# Task prompt
Among the entries that follow, the required portion opens with the line containing "Continue the three.js" and closes with the line containing "const unit3 = (x, y, z)". Give that portion again exactly, and nothing else.

# Records to process
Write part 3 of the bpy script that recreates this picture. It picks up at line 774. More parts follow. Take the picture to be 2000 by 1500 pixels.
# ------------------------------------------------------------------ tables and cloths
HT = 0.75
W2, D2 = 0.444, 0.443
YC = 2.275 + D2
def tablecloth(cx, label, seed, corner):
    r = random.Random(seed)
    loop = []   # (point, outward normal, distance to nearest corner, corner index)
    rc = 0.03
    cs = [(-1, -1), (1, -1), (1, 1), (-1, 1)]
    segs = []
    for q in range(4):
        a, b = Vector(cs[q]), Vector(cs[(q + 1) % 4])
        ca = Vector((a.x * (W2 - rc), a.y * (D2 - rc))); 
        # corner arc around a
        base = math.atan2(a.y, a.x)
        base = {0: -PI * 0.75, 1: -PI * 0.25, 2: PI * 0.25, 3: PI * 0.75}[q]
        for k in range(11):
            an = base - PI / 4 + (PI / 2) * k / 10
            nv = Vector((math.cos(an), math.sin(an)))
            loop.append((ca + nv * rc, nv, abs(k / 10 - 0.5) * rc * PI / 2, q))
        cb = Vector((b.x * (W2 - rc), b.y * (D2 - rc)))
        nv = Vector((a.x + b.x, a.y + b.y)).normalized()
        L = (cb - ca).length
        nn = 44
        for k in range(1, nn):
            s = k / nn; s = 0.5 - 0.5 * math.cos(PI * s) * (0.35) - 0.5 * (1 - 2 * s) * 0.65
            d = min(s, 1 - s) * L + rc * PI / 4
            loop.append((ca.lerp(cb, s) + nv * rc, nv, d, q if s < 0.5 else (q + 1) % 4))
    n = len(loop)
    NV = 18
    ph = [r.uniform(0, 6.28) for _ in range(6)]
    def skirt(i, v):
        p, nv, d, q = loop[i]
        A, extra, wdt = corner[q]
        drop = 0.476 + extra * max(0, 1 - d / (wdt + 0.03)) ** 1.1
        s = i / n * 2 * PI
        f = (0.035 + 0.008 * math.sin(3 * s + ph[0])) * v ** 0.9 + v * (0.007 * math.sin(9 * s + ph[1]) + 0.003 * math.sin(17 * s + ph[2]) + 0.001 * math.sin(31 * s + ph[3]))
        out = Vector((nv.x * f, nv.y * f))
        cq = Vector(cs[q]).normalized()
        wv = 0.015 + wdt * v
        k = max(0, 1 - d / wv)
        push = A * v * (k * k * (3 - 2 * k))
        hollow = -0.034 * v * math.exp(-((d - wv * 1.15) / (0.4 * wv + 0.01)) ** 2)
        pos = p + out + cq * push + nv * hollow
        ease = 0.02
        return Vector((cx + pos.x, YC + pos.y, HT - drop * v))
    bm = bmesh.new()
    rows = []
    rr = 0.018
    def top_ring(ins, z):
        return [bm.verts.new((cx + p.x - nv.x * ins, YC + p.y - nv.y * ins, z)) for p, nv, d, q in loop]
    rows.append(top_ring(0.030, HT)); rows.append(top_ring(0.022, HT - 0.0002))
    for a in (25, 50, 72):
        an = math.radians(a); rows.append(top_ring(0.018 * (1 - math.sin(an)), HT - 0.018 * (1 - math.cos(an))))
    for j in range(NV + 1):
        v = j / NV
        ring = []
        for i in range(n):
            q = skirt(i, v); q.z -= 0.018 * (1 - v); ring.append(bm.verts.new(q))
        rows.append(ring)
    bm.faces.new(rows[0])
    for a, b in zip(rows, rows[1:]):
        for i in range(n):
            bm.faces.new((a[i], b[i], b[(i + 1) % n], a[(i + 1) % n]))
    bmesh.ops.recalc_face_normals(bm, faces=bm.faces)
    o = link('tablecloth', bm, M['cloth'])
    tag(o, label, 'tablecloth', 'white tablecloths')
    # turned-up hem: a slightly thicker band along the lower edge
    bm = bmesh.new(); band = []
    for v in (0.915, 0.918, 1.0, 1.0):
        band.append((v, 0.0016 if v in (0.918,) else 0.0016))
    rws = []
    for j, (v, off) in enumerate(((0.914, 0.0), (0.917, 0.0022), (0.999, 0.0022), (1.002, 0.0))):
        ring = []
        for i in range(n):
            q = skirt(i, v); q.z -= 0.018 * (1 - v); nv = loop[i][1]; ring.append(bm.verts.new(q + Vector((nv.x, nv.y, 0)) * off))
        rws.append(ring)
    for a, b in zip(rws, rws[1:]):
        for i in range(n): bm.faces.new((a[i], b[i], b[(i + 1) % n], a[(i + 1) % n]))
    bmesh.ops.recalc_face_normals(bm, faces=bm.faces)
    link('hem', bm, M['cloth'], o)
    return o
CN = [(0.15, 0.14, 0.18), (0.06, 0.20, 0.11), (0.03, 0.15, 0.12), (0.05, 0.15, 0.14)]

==

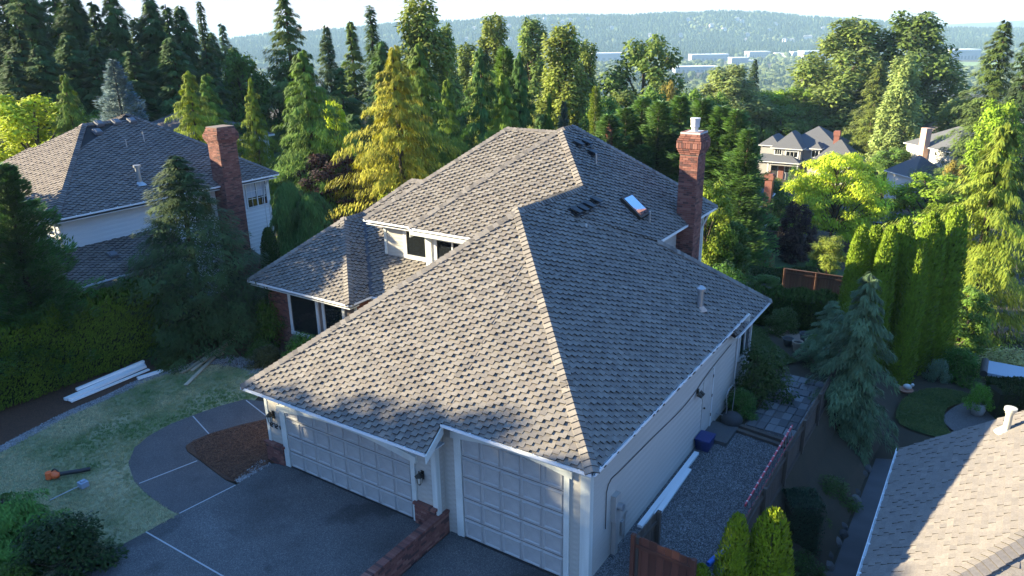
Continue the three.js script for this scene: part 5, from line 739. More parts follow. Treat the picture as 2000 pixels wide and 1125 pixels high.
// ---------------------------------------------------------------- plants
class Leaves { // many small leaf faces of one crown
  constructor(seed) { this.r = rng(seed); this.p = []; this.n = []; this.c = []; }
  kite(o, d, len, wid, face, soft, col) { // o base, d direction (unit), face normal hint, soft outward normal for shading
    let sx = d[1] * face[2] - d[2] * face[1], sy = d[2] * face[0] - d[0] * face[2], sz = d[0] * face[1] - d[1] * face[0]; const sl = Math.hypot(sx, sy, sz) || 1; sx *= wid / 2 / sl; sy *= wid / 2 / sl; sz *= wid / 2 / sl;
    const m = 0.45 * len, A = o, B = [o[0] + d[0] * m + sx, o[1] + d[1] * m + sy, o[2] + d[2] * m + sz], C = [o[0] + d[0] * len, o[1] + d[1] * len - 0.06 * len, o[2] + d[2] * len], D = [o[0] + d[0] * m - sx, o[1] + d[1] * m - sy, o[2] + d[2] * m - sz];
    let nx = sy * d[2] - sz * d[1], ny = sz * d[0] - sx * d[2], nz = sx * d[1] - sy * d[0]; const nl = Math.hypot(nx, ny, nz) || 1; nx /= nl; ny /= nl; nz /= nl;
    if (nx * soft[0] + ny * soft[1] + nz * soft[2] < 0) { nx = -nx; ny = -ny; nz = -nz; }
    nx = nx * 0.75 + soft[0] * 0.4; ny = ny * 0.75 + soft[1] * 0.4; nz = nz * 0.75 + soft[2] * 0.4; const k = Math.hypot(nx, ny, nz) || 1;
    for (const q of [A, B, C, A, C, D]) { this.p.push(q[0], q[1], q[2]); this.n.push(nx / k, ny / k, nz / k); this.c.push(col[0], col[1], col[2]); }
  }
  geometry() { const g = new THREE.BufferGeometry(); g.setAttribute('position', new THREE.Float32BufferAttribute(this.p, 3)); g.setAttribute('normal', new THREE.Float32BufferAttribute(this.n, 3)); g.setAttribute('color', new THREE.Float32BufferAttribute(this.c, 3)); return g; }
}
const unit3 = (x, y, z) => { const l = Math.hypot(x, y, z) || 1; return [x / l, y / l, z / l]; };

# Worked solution
Continue the three.js script for this scene: part 5, from line 739. More parts follow. Treat the picture as 2000 pixels wide and 1125 pixels high.
// ---------------------------------------------------------------- plants
class Leaves { // many small leaf faces of one crown
  constructor(seed) { this.r = rng(seed); this.p = []; this.n = []; this.c = []; }
  kite(o, d, len, wid, face, soft, col) { // o base, d direction (unit), face normal hint, soft outward normal for shading
    let sx = d[1] * face[2] - d[2] * face[1], sy = d[2] * face[0] - d[0] * face[2], sz = d[0] * face[1] - d[1] * face[0]; const sl = Math.hypot(sx, sy, sz) || 1; sx *= wid / 2 / sl; sy *= wid / 2 / sl; sz *= wid / 2 / sl;
    const m = 0.45 * len, A = o, B = [o[0] + d[0] * m + sx, o[1] + d[1] * m + sy, o[2] + d[2] * m + sz], C = [o[0] + d[0] * len, o[1] + d[1] * len - 0.06 * len, o[2] + d[2] * len], D = [o[0] + d[0] * m - sx, o[1] + d[1] * m - sy, o[2] + d[2] * m - sz];
    let nx = sy * d[2] - sz * d[1], ny = sz * d[0] - sx * d[2], nz = sx * d[1] - sy * d[0]; const nl = Math.hypot(nx, ny, nz) || 1; nx /= nl; ny /= nl; nz /= nl;
    if (nx * soft[0] + ny * soft[1] + nz * soft[2] < 0) { nx = -nx; ny = -ny; nz = -nz; }
    nx = nx * 0.75 + soft[0] * 0.4; ny = ny * 0.75 + soft[1] * 0.4; nz = nz * 0.75 + soft[2] * 0.4; const k = Math.hypot(nx, ny, nz) || 1;
    for (const q of [A, B, C, A, C, D]) { this.p.push(q[0], q[1], q[2]); this.n.push(nx / k, ny / k, nz / k); this.c.push(col[0], col[1], col[2]); }
  }
  geometry() { const g = new THREE.BufferGeometry(); g.setAttribute('position', new THREE.Float32BufferAttribute(this.p, 3)); g.setAttribute('normal', new THREE.Float32BufferAttribute(this.n, 3)); g.setAttribute('color', new THREE.Float32BufferAttribute(this.c, 3)); return g; }
}
const unit3 = (x, y, z) => { const l = Math.hypot(x, y, z) || 1; return [x / l, y / l, z / l]; };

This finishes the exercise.